You would forget the movie and start counting the divider marks and the cows that the director chose to show us. Around 133 minutes of its running time probably it had 40 minutes of actual presentable content. ‘Tamasha’ in my opinion, forget a boring screenplay, did not have a screenplay at all. Despite this movie being painfully stretched and the audience came out alive of this one was only because of the sheer individual brilliance of Ranbir and sincere earthiness of Deepika.
Thankfully, I saw a brief interview of Imtiaz Ali which said, ‘Tamasha’ is about people who are forced to live a life, which is not meant for them. Therefore, I was able to understand the movie else I would have just sat through it like a zombie.
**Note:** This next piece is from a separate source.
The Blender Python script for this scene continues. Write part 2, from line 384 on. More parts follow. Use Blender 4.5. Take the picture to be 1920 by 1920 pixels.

Now either I am dumb or the story writer is.
I do not wish to buy the claims of the audience being insensitive we like good mature cinema you can look at the BO numbers of ‘Taare Zameen Par’ and ‘Kai Po Che’ to get my point.
In fact, the audiences also have their own way of apologising and making up for ignoring or giving good cinema its fair due. I have three examples of this. ‘Haasil’, one of India’s best films on student politics by Tigmanshu Dhulia did not work at the box office but is a cult now on YouTube and social media. ‘Jaane Bhi Do Yaaro’ is now the ‘Sholay’ of comedy thanks to the repeat audience views on DVDs and internet. ‘Agneepath’ found its redemption slowly through silent growing audience respect so much that it's inspired remake in 2012 counted huge cash at the box office.
The audience will watch a good cinema, which can keep them hooked, is the point. The fact of the matter is, barring honourable exceptions, the Indian audience can see through what an intellectual cinema is and what incapable cinema is. Each time a thick skinned director dishes stuff, which he thinks is too good for people to understand e gets punished at the box office, then finding refuge in the classic ghisa-pita dialogue that my cinema is for classes, not masses is the answer.
If you think audiences cannot judge a good cinema you just have to look at the box office figures of ‘Sairat’. The viewers know what they want to watch. Frankly, it is these directors, who do not know where they stand or what they are making. The box office has the wisdom, which a lot many of us do not understand.